Risks to the economic recovery and RBNZ interest rate outlook have got some analysts advocating bets against the New Zealand Dollar while the market itself has appeared to be giving the Kiwi a wide berth during recent weeks.

“We continue to see negative risks to NZD best expressed via long AUD/NZD and short NZD/USD (via options). RBNZ pricing remains arguably the most aggressive in the G10, with the market implying an OCR of nearly 275bp (or about 75bp above neutral) by the end of 2023. This suggests that any sort of negative data surprise or dovish response from the RBNZ could generate a meaningful repricing in front end rates,” says Morgan Stanley’s Adams.

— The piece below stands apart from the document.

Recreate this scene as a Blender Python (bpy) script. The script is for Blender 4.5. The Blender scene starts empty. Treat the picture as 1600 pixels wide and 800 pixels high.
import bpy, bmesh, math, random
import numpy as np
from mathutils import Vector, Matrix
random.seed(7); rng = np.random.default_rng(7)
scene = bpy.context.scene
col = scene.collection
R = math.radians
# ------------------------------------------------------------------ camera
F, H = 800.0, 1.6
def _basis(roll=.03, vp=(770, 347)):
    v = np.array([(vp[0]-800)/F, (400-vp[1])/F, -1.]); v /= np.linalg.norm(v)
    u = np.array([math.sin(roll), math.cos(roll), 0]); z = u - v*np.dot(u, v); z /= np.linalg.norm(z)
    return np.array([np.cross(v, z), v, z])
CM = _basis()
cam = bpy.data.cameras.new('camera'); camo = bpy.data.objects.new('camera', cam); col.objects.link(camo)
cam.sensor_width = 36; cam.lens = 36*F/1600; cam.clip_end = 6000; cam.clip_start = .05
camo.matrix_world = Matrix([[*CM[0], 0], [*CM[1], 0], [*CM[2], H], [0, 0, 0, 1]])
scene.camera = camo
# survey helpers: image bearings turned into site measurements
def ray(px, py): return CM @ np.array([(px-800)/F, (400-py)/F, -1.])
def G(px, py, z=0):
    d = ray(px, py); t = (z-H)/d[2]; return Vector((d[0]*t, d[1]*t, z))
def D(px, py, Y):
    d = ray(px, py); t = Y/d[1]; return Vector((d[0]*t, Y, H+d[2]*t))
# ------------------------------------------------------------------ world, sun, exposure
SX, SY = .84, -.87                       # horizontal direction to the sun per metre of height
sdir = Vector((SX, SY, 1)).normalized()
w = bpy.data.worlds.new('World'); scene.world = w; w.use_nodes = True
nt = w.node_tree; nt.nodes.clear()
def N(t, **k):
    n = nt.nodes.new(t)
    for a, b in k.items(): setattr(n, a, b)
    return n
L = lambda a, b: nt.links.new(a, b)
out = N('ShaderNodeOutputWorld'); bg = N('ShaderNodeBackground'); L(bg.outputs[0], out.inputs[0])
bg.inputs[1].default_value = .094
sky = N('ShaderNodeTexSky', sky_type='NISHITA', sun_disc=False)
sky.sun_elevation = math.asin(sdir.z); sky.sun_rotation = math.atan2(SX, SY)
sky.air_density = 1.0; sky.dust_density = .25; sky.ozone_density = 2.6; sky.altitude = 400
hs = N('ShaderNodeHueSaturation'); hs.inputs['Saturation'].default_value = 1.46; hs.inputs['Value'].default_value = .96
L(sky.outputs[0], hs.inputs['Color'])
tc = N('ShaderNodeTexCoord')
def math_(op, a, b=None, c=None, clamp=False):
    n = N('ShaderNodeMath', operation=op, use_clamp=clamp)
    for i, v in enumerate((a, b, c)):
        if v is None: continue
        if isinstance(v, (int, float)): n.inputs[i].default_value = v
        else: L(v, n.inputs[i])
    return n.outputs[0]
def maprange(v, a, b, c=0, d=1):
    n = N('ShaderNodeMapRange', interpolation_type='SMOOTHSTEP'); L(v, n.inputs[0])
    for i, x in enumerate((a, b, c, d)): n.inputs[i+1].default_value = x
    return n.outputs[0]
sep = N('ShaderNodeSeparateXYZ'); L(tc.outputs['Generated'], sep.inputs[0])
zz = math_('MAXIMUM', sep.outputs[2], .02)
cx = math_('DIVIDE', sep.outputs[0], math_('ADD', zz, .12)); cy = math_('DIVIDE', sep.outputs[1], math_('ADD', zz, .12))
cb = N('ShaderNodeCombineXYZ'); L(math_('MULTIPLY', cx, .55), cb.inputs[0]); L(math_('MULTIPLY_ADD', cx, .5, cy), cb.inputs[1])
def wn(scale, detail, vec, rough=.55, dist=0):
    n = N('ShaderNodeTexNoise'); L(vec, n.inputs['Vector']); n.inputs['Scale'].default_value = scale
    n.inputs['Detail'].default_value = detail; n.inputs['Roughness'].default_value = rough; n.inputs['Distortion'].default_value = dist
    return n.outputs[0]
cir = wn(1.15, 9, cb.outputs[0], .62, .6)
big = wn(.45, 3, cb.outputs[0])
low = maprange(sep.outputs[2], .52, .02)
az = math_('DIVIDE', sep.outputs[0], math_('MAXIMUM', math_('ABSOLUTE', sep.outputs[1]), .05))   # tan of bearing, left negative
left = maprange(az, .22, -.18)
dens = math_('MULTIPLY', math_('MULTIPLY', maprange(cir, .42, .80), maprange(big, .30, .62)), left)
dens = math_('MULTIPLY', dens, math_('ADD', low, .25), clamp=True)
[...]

This is one possible reason for the continued ascent of the Pound to New Zealand Dollar rate, which would also be likely to rise further this week if economists are right to anticipate that U.S. inflation will rise close to 7% when the data for December is published on Wednesday.

NZD to USD weekly

Above: NZD/USD shown at weekly intervals with Fibonacci retracements of 2020 recovery indicating likely areas of technical support for the Kiwi.

The Pound to Kiwi rate tends to closely reflect the relative performance of GBP/USD and NZD/USD, the latter of which is the most sensitive of the major exchange rates to increases in American bond yields that could extend recent sharp gains in response to any further surge in U.S. inflation.

“We maintain our bullish USD outlook, particularly versus low yielders (EUR, JPY) and NZD. The Fed minutes this week conveyed a hawkish tone and implied that both rate hikes and balance sheet normalization might be earlier and faster than previously anticipated,” says Morgan Stanley’s Adams.

Any losses for NZD/USD would likely lift the Pound to New Zealand Dollar rate to 2.0125 or above if they’re significant enough to pull the main Kiwi exchange rate back to or beneath its December 2021 low and nearest level of technical support at 0.6707.

This would be the case even if the main Sterling exchange rate GBP/USD was to decline back beneath 1.35, while the Pound to Kiwi rate would potentially advance even further if NZD/USD breaks beneath that 0.6707 support level.

U.S. inflation figures are the highlight of the week ahead for GBP/NZD given that New Zealand’s economic calendar is devoid of major appointments and because Friday’s November GDP data from the UK mostly covers the period before the emergence of the Omicron variant.